Entry Point
With the average stock trading lower than just before the election and Treasury yields pricing at a higher terminal level, it's time to get interested again. We seem to have blown off the froth of exuberance with anything AI or quantum-related. Bitcoin suffered its usual risk-off haircut after trying to beat the $100K level. Hints of a softening in the Trump tariff approach have been leaked.
Turnaround Tuesday should live up to its name today.
As I write this, earnings season looms large. The reports should be good, given the surge in 4th quarter GDP and the AI-related cap-ex burst. Credit card data shows that consumers are still spending. Tomorrow's CPI reading should steadily rise, but expectations are well-prepared. Bond yields are digging in their heels at the 4.75-80% level.
Sector rotation should help broaden the market after the false start seen in 2024. The average stock chart shows a double bottom pattern (chart below). For this pattern to definitively turn, the yield backup must reverse. That will depend on a bond rally that reverses the negative sentiment that currently pervades Wall St based on the more harmful elements of the Trump agenda. I see the overblown concerns about these policies as an opportunity for bond term-extension trades. The worst-case fears have been priced in just before the new administration takes power.

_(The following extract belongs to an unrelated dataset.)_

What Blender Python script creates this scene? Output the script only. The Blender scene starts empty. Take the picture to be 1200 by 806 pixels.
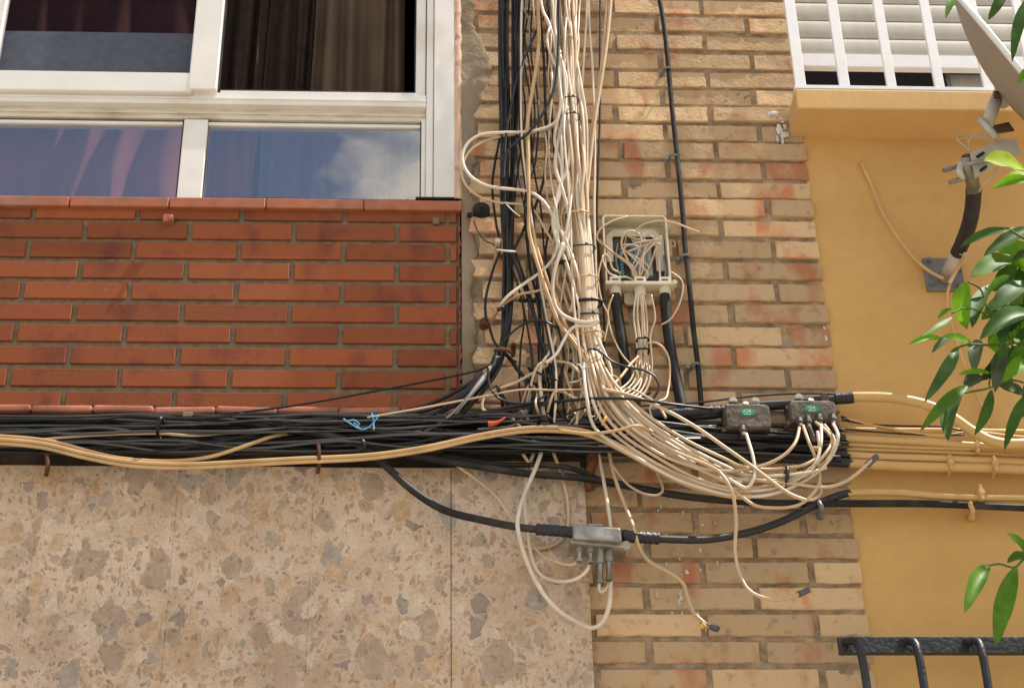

S&P 500 Equal Weighted vs Index
Why the optimism? It comes from a perusal of the sentiment indicator I prefer to use - the AAII weekly survey (below). I notice that we are deeply oversold in a trend that has been shifting towards the negative for some time now. It should turn higher on 'good news' as the 'bad news' is well disseminated.
AAII Bull/Bear Ratio
The volatility surge has been well contained relative to previous shocks over the past two years:
3 Month Volatility
The effects of the higher dollar on commodities have run their course, allowing copper to set up for a seasonal run into the 2nd quarter with a double-bottom pattern in place. The dollar chart looks toppy here after a parabolic run.
Cu/Au
U.S. Dollar
M&A deals, Fund flows from money markets and renewal of IPOs will likely be supportive elements after a couple of years of quiescence. The bull market has suffered from a narrow leadership and a Fed that is hard to fathom. Both these elements are reversing their trends, albeit in a choppy fashion. With the help of falling inflation on the cost side and steady demand, earnings are set to surprise positively. Although the market is expensive relative to history, it can remain as long as earnings backfill these levels. Despite what we all want to believe, valuation is not a market timing tool.
Notably, the banks now enjoy a positive yield curve and the potential for regulatory relief. Any market rally worth its salt should begin with a rip in those stocks. The Financials, in relative terms, have corrected to trend and look poised for a move here. For the second year in a row, I say, 'Banks, thanks!'
Remember, dear reader, the bull market is getting a bit ragged after the easy money of the past two years. Enter - but at your own risk!
Financials vs S&P
Risk Model: 2/5 - Risk Off
The Model dipped into sell territory last week but should reverse again this week as volatility levels subside. The Copper/Gold ratio signals a bottom, as shown above. Any confirmation that the global economy has bottomed is still a guess. Still, a relief rally in the currency market and commodity prices is overdue after two years of a hostile Fed.